───── RECORDS PROVIDED
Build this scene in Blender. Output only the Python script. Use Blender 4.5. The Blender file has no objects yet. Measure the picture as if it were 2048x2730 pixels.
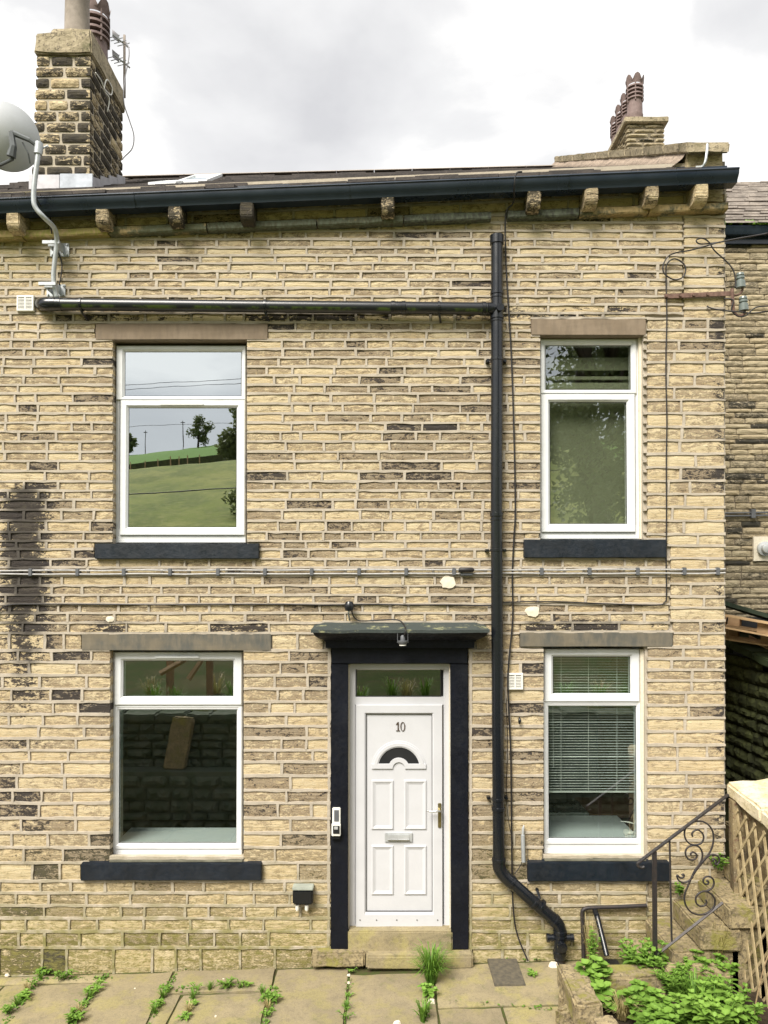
──────────
───── RECORDS PROVIDED
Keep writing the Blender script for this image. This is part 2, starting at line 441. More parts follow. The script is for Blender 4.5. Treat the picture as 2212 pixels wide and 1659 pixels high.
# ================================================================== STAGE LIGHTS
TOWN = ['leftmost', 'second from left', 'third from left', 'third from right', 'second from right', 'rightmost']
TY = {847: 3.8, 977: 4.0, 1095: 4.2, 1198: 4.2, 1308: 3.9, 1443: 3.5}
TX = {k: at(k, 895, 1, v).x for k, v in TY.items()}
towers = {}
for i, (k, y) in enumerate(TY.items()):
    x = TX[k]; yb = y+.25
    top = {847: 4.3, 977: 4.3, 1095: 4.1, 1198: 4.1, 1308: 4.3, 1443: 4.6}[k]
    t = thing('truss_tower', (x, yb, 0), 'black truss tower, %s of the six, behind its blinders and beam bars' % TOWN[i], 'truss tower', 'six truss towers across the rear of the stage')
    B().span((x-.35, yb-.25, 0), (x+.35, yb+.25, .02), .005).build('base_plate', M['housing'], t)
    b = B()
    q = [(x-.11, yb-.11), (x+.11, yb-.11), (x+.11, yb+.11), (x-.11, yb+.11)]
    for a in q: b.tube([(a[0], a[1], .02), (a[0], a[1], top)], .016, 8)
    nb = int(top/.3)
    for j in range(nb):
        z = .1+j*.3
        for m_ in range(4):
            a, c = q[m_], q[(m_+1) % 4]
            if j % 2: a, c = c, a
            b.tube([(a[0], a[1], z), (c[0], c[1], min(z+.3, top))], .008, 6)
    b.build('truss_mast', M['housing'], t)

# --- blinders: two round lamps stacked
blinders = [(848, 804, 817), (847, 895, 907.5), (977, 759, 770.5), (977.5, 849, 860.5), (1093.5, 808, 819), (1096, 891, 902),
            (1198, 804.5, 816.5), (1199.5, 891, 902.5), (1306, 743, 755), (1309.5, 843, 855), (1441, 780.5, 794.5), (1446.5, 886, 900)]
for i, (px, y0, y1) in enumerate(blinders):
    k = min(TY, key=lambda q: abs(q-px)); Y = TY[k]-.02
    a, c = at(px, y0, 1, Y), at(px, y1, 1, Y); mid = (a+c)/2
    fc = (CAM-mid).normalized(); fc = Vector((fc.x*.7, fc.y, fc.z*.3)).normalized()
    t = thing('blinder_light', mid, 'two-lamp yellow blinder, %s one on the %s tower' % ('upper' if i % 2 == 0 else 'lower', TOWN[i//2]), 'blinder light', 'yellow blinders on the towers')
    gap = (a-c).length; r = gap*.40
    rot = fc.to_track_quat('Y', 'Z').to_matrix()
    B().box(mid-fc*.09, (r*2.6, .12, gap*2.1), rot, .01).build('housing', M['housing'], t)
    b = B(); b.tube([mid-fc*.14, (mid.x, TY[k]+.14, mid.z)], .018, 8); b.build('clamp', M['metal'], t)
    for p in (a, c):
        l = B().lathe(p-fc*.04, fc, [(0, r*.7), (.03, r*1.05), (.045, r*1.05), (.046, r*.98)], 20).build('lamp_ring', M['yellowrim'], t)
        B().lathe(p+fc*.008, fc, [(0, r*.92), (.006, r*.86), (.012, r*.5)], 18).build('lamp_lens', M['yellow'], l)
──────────
───── RECORDS PROVIDED
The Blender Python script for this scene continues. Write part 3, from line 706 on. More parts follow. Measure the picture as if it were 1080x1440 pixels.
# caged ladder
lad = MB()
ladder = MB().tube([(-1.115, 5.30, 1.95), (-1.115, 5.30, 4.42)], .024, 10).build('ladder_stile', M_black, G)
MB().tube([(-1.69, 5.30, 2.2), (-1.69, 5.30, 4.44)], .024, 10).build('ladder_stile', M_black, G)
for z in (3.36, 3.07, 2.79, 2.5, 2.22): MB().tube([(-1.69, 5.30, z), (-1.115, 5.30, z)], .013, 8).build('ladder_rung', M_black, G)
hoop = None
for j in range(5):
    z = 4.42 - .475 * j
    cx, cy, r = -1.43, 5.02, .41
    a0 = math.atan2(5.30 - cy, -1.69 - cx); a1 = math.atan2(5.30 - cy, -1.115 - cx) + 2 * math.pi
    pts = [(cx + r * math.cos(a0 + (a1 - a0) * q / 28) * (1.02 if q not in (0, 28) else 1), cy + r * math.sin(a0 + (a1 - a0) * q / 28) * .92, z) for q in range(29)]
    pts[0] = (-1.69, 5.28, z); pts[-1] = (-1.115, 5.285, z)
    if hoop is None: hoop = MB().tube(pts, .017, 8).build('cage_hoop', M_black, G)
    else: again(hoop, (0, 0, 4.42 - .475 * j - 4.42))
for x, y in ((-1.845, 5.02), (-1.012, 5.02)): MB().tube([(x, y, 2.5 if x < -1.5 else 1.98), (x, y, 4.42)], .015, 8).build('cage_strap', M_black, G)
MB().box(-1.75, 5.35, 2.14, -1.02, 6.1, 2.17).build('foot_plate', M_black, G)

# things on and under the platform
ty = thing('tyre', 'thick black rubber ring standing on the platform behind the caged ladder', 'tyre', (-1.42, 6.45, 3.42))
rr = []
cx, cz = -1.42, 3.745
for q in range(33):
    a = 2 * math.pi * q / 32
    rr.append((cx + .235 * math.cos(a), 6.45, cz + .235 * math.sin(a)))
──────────
◆ **THE PROBLEM**: Scan the records for the string "More". Copy each line in which it appears.

◆ **ANSWER FOR THIS EXERCISE**:
Keep writing the Blender script for this image. This is part 2, starting at line 441. More parts follow. The script is for Blender 4.5. Treat the picture as 2212 pixels wide and 1659 pixels high.
The Blender Python script for this scene continues. Write part 3, from line 706 on. More parts follow. Measure the picture as if it were 1080x1440 pixels.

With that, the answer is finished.